The conference, held in tandem with the company's annual user group meeting in April in Orlando, FL, focused on performance management, a term that sums up SAS's encompassing view of BI technologies. SAS's view is that performance data - gleaned from such techniques as quantitative and statistical analysis and predictive modeling - can be used as a competitive weapon in manufacturing's increasingly cutthroat atmosphere of cost constraints and narrow margins. Executives gathered at the conference to hear both what SAS had to say about data, analytics, and BI applications, and from fellow managers about how their companies are using such technologies to augment their competitive strategies and to optimize their resource allocation.

John Kerr, general manager of quality and operational excellence at appliance giant Whirlpool, whose company uses SAS products to help mitigate costs associated with warranty claims, described in an interview with Managing Automation during the conference an intricate matrix of factors that Whirlpool must juggle, including stringent energy requirements and sound-level and frequency efficiencies, as it continues to focus on innovation in creating new products. Precise data is needed to apply customer feedback toward achieving this goal. Indeed, one of the major themes at the conference involved the challenge of translating service technicians' notes into actionable information for solving service issues and developing products.

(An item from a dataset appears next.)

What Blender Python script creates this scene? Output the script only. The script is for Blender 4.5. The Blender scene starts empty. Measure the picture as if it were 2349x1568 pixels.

Mike Newkirk, SAS's global marketing manager for manufacturing, also in an interview during the conference, described a concept called data optimization, which goes a step further than traditional predictive forecasting to allow manufacturers to examine what-if scenarios in detail - and to take appropriate action to mitigate or prevent an event, rather than reacting after the fact. Newkirk said such concepts are critical to manufacturers trying to realize profits from their service chains - another recurring topic at the conference - by working toward "first call resolution."

In a live product demonstration, IBM's logistics applications manager, Neil Reitmeyer, described how his company's 300-mm semiconductor manufacturing facility in East Fishkill, NY, uses SAS BI tools to translate complex production data from the factory into customizable, digestible reports delivered daily to executives via e-mail. Prior to the facility's use of BI tools, its in-house IT staff had to manually create individual reports with information, such as production quality and throughput cycle times, for use in making business decisions.

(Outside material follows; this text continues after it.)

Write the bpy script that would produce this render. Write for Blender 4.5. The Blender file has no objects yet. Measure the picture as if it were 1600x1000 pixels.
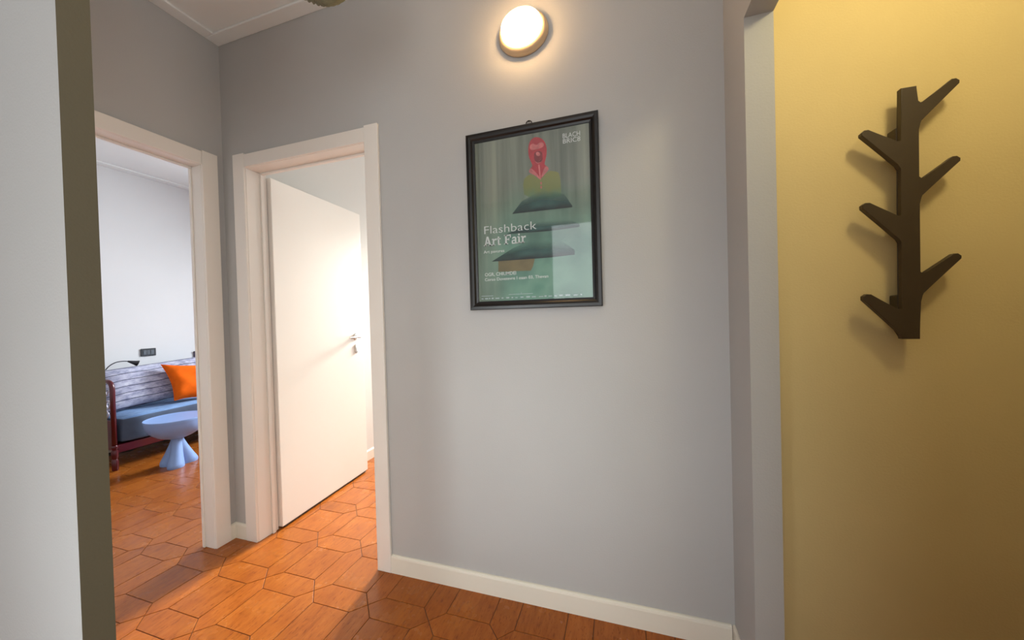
import bpy, bmesh, math, random
from mathutils import Vector, Matrix
random.seed(7)
S = bpy.context.scene
COL = S.collection
PI = math.pi

# ---------------------------------------------------------------- camera
F_PX, YAW, PITCH, ROLL = 547.53, 0.3028, -0.0123, 0.0274
CAM = Vector((2.1321, -1.4221, 1.2198))
cd = bpy.data.cameras.new('camera')
cd.sensor_fit = 'HORIZONTAL'; cd.sensor_width = 36.0
cd.lens = F_PX * 36.0 / 1600.0
cd.clip_start = 0.02
cam = bpy.data.objects.new('camera', cd); COL.objects.link(cam)
_fw = Vector((-math.sin(YAW)*math.cos(PITCH), math.cos(YAW)*math.cos(PITCH), math.sin(PITCH)))
_rt = Vector((math.cos(YAW), math.sin(YAW), 0)); _up = _rt.cross(_fw)
# image right vector after the small roll, and image up
_right = _rt*math.cos(ROLL) - _up*math.sin(ROLL)
_upv = _up*math.cos(ROLL) + _rt*math.sin(ROLL)
cam.matrix_world = Matrix(((_right.x, _upv.x, -_fw.x, CAM.x), (_right.y, _upv.y, -_fw.y, CAM.y),
                           (_right.z, _upv.z, -_fw.z, CAM.z), (0, 0, 0, 1)))
S.camera = cam

# ---------------------------------------------------------------- view, world, lights
S.view_settings.view_transform = 'Standard'
S.view_settings.look = 'None'
S.view_settings.gamma = 1.0
S.view_settings.exposure = 0.0
S.view_settings.use_curve_mapping = False
w = bpy.data.worlds.new('sky'); S.world = w; w.use_nodes = True
w.node_tree.nodes['Background'].inputs[0].default_value = (0.55, 0.7, 0.9, 1)
w.node_tree.nodes['Background'].inputs[1].default_value = 0.5

def area(name, loc, rot, sx, sy, power, col, spread=180):
    l = bpy.data.lights.new(name, 'AREA'); l.shape = 'RECTANGLE'; l.size = sx; l.size_y = sy
    l.energy = power; l.color = col; l.spread = math.radians(spread)
    o = bpy.data.objects.new(name, l); COL.objects.link(o); o.location = loc; o.rotation_euler = rot
    return o
# living-room daylight behind the camera: narrow beam, window, two added fills (shine towards +Y and, the side one, towards -X)
area('daylight_living_room', (0.80, -3.15, 0.66), (math.radians(92), 0, math.radians(-17)), 0.40, 1.05, 1.7, (0.88, 0.97, 1.0), 34)
area('daylight_living_room_window', (1.85, -3.17, 1.33), (math.radians(90), 0, 0), 1.12, 2.1, 21, (0.92, 0.97, 1.0))
area('fill_living_room_right', (3.0, -3.17, 1.33), (math.radians(90), 0, 0), 1.0, 2.1, 15, (0.92, 0.97, 1.0))  # added fill, not a known opening; brightens the hall walls
area('fill_living_room_side', (4.17, -2.2, 1.5), (math.radians(90), 0, math.radians(90)), 1.5, 1.9, 39, (0.90, 0.97, 1.0))  # added fill, not a known window; lifts the left wall and ceiling
# window of the room behind the white door, plus an added fill (both towards -Y)
area('daylight_white_room', (0.42, 3.34, 1.9), (math.radians(-62), 0, 0), 0.55, 0.9, 66, (1.0, 0.95, 0.84), 60)
area('fill_white_room', (1.2, 3.36, 1.5), (math.radians(-90), 0, 0), 1.2, 1.4, 54, (0.90, 0.97, 1.0))  # added soft cool fill, offsets the orange floor bounce
# window of the bedroom (shines towards -Y)
area('daylight_bedroom', (-0.75, 3.34, 1.6), (math.radians(-70), 0, 0), 1.0, 1.4, 150, (0.86, 0.93, 1.0), 115)
# ceiling lamp of the yellow corridor
pl = bpy.data.lights.new('corridor_lamp', 'POINT'); pl.energy = 13.5; pl.color = (1.0, 0.84, 0.47); pl.shadow_soft_size = 0.08
po = bpy.data.objects.new('corridor_lamp', pl); COL.objects.link(po); po.location = (2.98, -0.72, 2.30)

# ---------------------------------------------------------------- materials
def lin(c):
    c = c/255.0
    return c/12.92 if c <= 0.04045 else ((c+0.055)/1.055)**2.4
def rgb(r, g, b): return (lin(r), lin(g), lin(b), 1)

class N:
    def __init__(s, name):
        s.m = bpy.data.materials.new(name); s.m.use_nodes = True
        s.t = s.m.node_tree; s.t.nodes.clear()
        s.out = s.n('ShaderNodeOutputMaterial')
    def n(s, k, **kw):
        o = s.t.nodes.new(k)
        for a, b in kw.items(): setattr(o, a, b)
        return o
    def l(s, a, b): s.t.links.new(a, b)
    def bsdf(s, **kw):
        b = s.n('ShaderNodeBsdfPrincipled')
        for k, v in kw.items(): b.inputs[k.replace('_', ' ')].default_value = v
        s.l(b.outputs[0], s.out.inputs[0]); return b
    def coord(s, kind='Object'): return s.n('ShaderNodeTexCoord').outputs[kind]
    def mapping(s, vec, scale=(1, 1, 1), loc=(0, 0, 0)):
        m = s.n('ShaderNodeMapping'); m.inputs['Scale'].default_value = scale; m.inputs['Location'].default_value = loc
        s.l(vec, m.inputs['Vector']); return m.outputs[0]
    def noise(s, vec, scale, detail=3, rough=.5):
        o = s.n('ShaderNodeTexNoise'); o.inputs['Scale'].default_value = scale
        o.inputs['Detail'].default_value = detail; o.inputs['Roughness'].default_value = rough
        if vec: s.l(vec, o.inputs['Vector'])
        return o.outputs[0]
    def ramp(s, fac, stops, interp='LINEAR'):
        r = s.n('ShaderNodeValToRGB'); r.color_ramp.interpolation = interp
        e = r.color_ramp.elements
        while len(e) < len(stops): e.new(.5)
        for i, (p, c) in enumerate(stops): e[i].position = p; e[i].color = c
        s.l(fac, r.inputs[0]); return r.outputs[0]
    def mix(s, fac, a, b, mode='MIX'):
        m = s.n('ShaderNodeMix', data_type='RGBA', blend_type=mode)
        for sock, v in ((m.inputs[0], fac), (m.inputs[6], a), (m.inputs[7], b)):
            if isinstance(v, (int, float, tuple)): sock.default_value = v
            else: s.l(v, sock)
        return m.outputs[2]
    def math(s, op, a, b=0.0):
        m = s.n('ShaderNodeMath', operation=op)
        for i, v in enumerate((a, b)):
            if isinstance(v, (int, float)): m.inputs[i].default_value = v
            else: s.l(v, m.inputs[i])
        return m.outputs[0]
    def bump(s, b, h, strength=.2, dist=.01):
        u = s.n('ShaderNodeBump'); u.inputs['Strength'].default_value = strength; u.inputs['Distance'].default_value = dist
        s.l(h, u.inputs['Height']); s.l(u.outputs[0], b.inputs['Normal'])

def plain(name, col, rough=.5, var=.06, scale=6, bump=0.0, bscale=200, metal=0.0, spec=.5, coat=0.0):
    k = N(name); b = k.bsdf(Roughness=rough, Metallic=metal)
    b.inputs['Specular IOR Level'].default_value = spec
    b.inputs['Coat Weight'].default_value = coat
    nz = k.noise(k.coord(), scale)
    lo = tuple(c*(1-var) for c in col[:3])+(1,); hi = tuple(min(1, c*(1+var)) for c in col[:3])+(1,)
    k.l(k.ramp(nz, [(.3, lo), (.7, hi)]), b.inputs['Base Color'])
    if bump: k.bump(b, k.noise(k.coord(), bscale, 4), bump, .002)
    return k.m

M_GREY = plain('grey_wall_paint', rgb(181, 180, 178), .62, .02, 2, .25, 180, spec=.35)
M_WHITE = plain('white_wall_paint', rgb(212, 209, 204), .7, .015, 2, .2, 180)
M_BEDWALL = plain('bedroom_wall_paint', rgb(214, 214, 214), .7, .015, 2, .2, 180)
M_YELLOW = plain('yellow_wall_paint', rgb(222, 200, 146), .7, .03, 3, .3, 160, spec=.3)
M_CEIL = plain('ceiling_paint', rgb(233, 236, 235), .8, .015, 2, .15, 150)
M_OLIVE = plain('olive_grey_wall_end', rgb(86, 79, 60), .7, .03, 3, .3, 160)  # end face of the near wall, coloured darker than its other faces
M_TRIM = plain('white_lacquer', rgb(232, 226, 218), .32, .01, 2, coat=.1)
M_SKIRT = plain('white_skirting', rgb(228, 222, 208), .35, .01, 2)
M_GASKET = plain('dark_gasket', rgb(60, 50, 42), .6)
M_CHROME = plain('brushed_steel', rgb(215, 212, 208), .25, .02, 20, metal=1)
M_BLACKF = plain('black_frame_lacquer', rgb(15, 12, 11), .34, .15, 30)
M_GROUT = plain('brown_grout', rgb(70, 40, 22), .9, .2, 60)
M_RACK = plain('dark_brown_rack_lacquer', rgb(66, 52, 34), .45, .05, 12, .15, 90)
M_RED = plain('dark_red_lacquer', rgb(78, 10, 20), .28, .1, 10, coat=.2)
M_SCROLL = plain('pale_scroll_metal', rgb(190, 186, 200), .3, .1, 30, metal=.4)
M_TABLE = plain('pale_blue_plastic', rgb(134, 164, 214), .38, .03, 6)
M_ORANGE = plain('orange_fabric', rgb(240, 104, 8), .85, .10, 14, .5, 260, spec=.2)
M_LAMPBLK = plain('black_metal', rgb(34, 34, 40), .4, .1, 20)
M_SOCKET = plain('dark_socket_plastic', rgb(40, 44, 50), .4, .1, 30)
M_SOCKIN = plain('grey_socket_modules', rgb(82, 90, 98), .4, .2, 80)
M_PURPLE = plain('dark_purple_panel', rgb(62, 48, 78), .5, .1, 10)
M_SCONCE = plain('sconce_metal_ring', rgb(206, 182, 146), .38, .03, 8, metal=.15)
M_OFFWHITE = plain('ink_white', rgb(226, 226, 220), .6, .02, 60)
M_INKGREY = plain('ink_pale_grey', rgb(186, 196, 196), .6, .05, 60)
M_SHADE = plain('olive_woven_shade', rgb(118, 120, 98), .75, .2, 60, .3, 200)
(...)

A keynote presentation by Steve Bandrowczak, computer maker Lenovo's senior vice president and CIO, tied the manufacturing sessions together with a look at the pervasive challenge of customer management, and the importance of connecting organizational silos to achieving and maintaining customer satisfaction. Bandrowczak has found that information properly applied from the post-product service chain can not only assist in realizing a profit in that area of the business, but also have a positive effect on product design, quality assurance, and, in turn, customer growth and retention.

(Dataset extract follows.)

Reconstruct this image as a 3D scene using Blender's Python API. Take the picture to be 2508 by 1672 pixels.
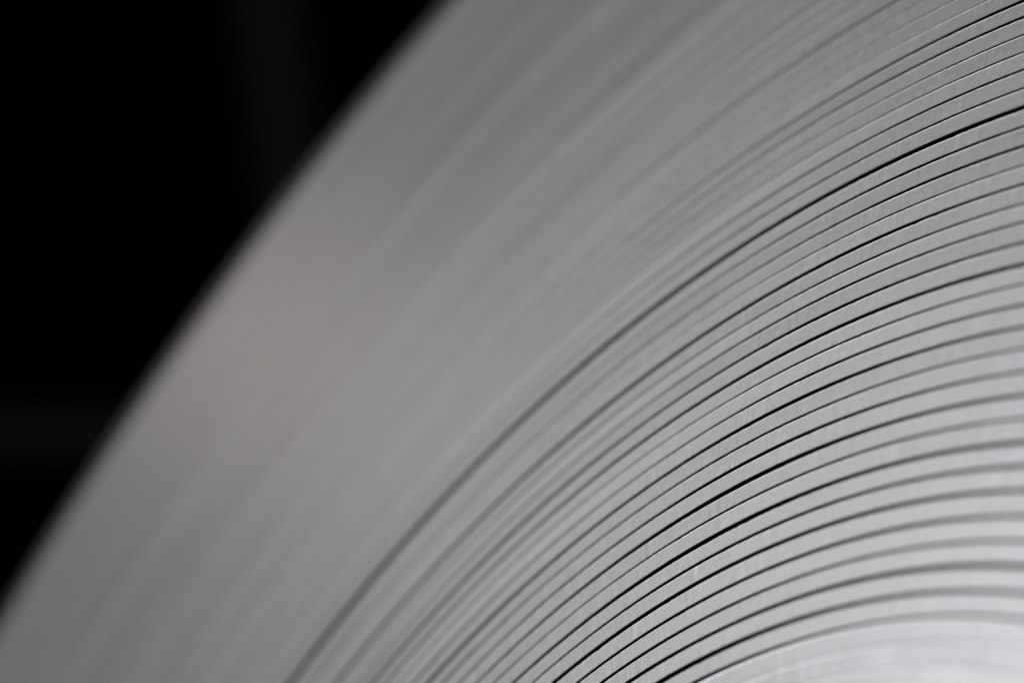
import bpy, math, random
import numpy as np
from mathutils import Matrix, Vector

for o in list(bpy.data.objects):
    bpy.data.objects.remove(o, do_unlink=True)
scene = bpy.context.scene
COL = scene.collection
rng = np.random.default_rng(11)
random.seed(11)

# ------------------------------------------------------------------ camera
WRAP = 0.017                       # radial thickness of the dark outer wrap
R_OUT = 0.8202                     # outermost bright lap
CZ = R_OUT + WRAP                  # coil centre above the floor
CENTRE = Vector((0.0, 0.0, CZ))    # centre of the coil's near end face (y = 0)

cam_data = bpy.data.cameras.new("camera")
cam = bpy.data.objects.new("camera", cam_data)
COL.objects.link(cam)
right = Vector((0.4955, 0.7712, 0.3997)).normalized()
back = Vector((0.8686, -0.4399, -0.2280)).normalized()
upv = back.cross(right).normalized()
right = upv.cross(back).normalized()
M = Matrix((right, upv, back)).transposed().to_4x4()
M.translation = CENTRE + Vector((0.5034, -0.4399, 0.1498))
cam.matrix_world = M
cam_data.sensor_width = 36.0
cam_data.lens = 5830.95 / 2508 * 36.0
cam_data.clip_start = 0.02
cam_data.clip_end = 200
cam_data.dof.use_dof = True
cam_data.dof.focus_distance = 0.818
cam_data.dof.aperture_fstop = 3.4
cam_data.dof.aperture_blades = 0
scene.camera = cam

# ------------------------------------------------------------------ world
world = bpy.data.worlds.new("World")
scene.world = world
world.use_nodes = True
wb = world.node_tree.nodes["Background"]
wb.inputs[0].default_value = (0.010, 0.010, 0.011, 1)
wb.inputs[1].default_value = 0.03

# ------------------------------------------------------------------ lamps
def area(name, loc, target, sx, sy, watts, colour):
    d = bpy.data.lights.new(name, 'AREA')
    d.shape = 'RECTANGLE'
    d.size, d.size_y = sx, sy
    d.energy = watts
    d.color = colour
    o = bpy.data.objects.new(name, d)
    COL.objects.link(o)
    o.location = CENTRE + Vector(loc)
    dirv = (CENTRE + Vector(target)) - o.location
    o.rotation_euler = dirv.to_track_quat('-Z', 'Y').to_euler()
    return o

FOC = (-0.16, 0.0, 0.38)
# broad soft light in front of the face, off to the left: the main light
area("main_lamp", (-1.10, -1.70, 0.75), FOC, 1.6, 1.2, 4.95, (0.985, 0.99, 1.0))
# smaller soft fill light added close to the coil eye: lifts the inner laps
area("eye_fill", (-0.50, -0.90, 0.30), (0.0, 0.0, 0.25), 0.6, 0.6, 3.05, (0.94, 0.97, 1.0))
# weak soft fill light added low on the left: evens out the lower outer laps
area("low_fill", (-1.6, -1.2, -0.3), FOC, 1.0, 1.0, 0.95, (0.98, 0.99, 1.0))
# weak broad fill light added far to the left: fills the outer laps
area("side_fill", (-2.6, -1.2, 0.55), (-0.5, 0.0, 0.4), 1.4, 1.2, 0.75, (1.0, 0.985, 0.97))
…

As the issues that organizations face are compounded by an increasingly global business environment, they are finding that BI and such "performance management" tools are no longer nice-to-haves in the ongoing quest to allay supply risk, optimize product design, improve production processes, and cultivate competitive arsenals. BI vendors such as SAS have a key role because operational data is often such an immensely untapped asset. In the words of Tim Rey, counselor-statistics at Dow Chemical's Data Mining Capability Group, another SAS customer, "Corporate America has invested hundreds of millions of dollars in data; now they need to extract its meaning."